▶ [Data extract]

*****

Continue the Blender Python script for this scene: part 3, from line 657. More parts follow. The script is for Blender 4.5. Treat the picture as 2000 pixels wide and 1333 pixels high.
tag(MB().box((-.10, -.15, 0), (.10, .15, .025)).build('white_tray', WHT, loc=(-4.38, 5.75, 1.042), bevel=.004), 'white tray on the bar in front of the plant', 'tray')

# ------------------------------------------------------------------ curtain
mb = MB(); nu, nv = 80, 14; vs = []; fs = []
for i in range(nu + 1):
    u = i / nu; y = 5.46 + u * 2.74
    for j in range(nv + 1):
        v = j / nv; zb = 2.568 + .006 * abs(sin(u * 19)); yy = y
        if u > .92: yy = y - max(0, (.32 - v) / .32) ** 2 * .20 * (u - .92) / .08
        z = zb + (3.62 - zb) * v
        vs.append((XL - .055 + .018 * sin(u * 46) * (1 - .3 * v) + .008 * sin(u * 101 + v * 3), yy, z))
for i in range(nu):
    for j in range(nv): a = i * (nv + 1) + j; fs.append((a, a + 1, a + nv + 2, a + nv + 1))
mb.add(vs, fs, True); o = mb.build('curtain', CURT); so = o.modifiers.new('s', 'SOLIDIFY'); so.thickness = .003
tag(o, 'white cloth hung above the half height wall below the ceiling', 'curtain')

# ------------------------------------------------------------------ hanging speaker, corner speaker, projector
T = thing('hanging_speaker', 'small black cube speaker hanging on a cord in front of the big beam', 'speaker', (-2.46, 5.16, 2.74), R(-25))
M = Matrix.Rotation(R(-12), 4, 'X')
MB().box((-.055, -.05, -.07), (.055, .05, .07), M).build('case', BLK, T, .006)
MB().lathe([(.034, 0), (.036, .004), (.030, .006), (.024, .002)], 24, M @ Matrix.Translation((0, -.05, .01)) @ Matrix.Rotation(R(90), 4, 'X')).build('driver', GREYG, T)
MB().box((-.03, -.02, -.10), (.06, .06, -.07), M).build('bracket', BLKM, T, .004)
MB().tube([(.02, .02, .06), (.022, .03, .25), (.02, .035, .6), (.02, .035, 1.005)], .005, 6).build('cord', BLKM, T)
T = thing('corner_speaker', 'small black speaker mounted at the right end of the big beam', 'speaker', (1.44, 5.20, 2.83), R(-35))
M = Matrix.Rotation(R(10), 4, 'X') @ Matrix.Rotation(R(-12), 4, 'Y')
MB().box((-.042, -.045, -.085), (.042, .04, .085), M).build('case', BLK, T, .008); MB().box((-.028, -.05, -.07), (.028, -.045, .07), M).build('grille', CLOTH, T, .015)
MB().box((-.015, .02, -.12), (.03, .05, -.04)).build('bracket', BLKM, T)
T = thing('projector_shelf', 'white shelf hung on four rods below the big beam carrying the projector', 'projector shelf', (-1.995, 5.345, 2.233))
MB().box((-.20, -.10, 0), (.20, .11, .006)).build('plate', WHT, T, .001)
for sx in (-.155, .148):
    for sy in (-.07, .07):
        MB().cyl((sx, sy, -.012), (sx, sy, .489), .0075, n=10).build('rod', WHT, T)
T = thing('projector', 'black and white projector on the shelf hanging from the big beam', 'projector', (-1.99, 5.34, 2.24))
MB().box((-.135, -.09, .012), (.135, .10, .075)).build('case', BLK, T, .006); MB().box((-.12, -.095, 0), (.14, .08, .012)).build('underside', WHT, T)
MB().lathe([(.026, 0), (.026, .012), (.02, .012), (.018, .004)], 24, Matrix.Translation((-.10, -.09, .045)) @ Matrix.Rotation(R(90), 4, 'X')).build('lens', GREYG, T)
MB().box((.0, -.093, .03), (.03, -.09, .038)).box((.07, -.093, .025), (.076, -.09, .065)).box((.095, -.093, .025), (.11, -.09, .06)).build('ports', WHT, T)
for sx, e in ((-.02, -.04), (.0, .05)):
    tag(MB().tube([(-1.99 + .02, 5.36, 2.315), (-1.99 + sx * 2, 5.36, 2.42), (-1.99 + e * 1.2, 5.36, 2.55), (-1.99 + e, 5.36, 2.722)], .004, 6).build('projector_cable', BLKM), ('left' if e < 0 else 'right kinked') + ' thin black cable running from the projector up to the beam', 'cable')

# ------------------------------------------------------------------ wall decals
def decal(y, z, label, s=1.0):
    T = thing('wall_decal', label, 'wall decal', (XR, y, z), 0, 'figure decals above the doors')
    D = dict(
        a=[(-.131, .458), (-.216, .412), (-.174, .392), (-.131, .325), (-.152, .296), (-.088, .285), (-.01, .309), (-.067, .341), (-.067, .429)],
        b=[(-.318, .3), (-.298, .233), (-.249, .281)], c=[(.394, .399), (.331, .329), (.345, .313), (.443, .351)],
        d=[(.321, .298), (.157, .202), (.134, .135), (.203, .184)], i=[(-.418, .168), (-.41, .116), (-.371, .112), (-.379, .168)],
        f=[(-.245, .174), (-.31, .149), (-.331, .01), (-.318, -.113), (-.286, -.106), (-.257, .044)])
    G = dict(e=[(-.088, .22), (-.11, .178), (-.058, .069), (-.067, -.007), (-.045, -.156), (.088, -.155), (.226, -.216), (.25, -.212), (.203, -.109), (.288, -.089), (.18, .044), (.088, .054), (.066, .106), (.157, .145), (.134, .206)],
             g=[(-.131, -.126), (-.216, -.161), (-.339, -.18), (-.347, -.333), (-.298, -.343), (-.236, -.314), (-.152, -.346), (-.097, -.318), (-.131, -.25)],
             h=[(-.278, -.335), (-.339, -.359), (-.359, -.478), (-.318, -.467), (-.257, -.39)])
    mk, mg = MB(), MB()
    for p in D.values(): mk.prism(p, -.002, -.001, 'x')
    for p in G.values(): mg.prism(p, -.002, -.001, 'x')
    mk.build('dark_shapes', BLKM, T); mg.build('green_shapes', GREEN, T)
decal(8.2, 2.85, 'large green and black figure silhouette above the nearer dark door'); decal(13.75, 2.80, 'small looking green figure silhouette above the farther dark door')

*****

▶ [What is being asked] Take the lines above from the first through the one containing "the plant', 'tray')" and reproduce them exactly; include nothing else.

▶ [Answer for this exercise]
Continue the Blender Python script for this scene: part 3, from line 657. More parts follow. The script is for Blender 4.5. Treat the picture as 2000 pixels wide and 1333 pixels high.
tag(MB().box((-.10, -.15, 0), (.10, .15, .025)).build('white_tray', WHT, loc=(-4.38, 5.75, 1.042), bevel=.004), 'white tray on the bar in front of the plant', 'tray')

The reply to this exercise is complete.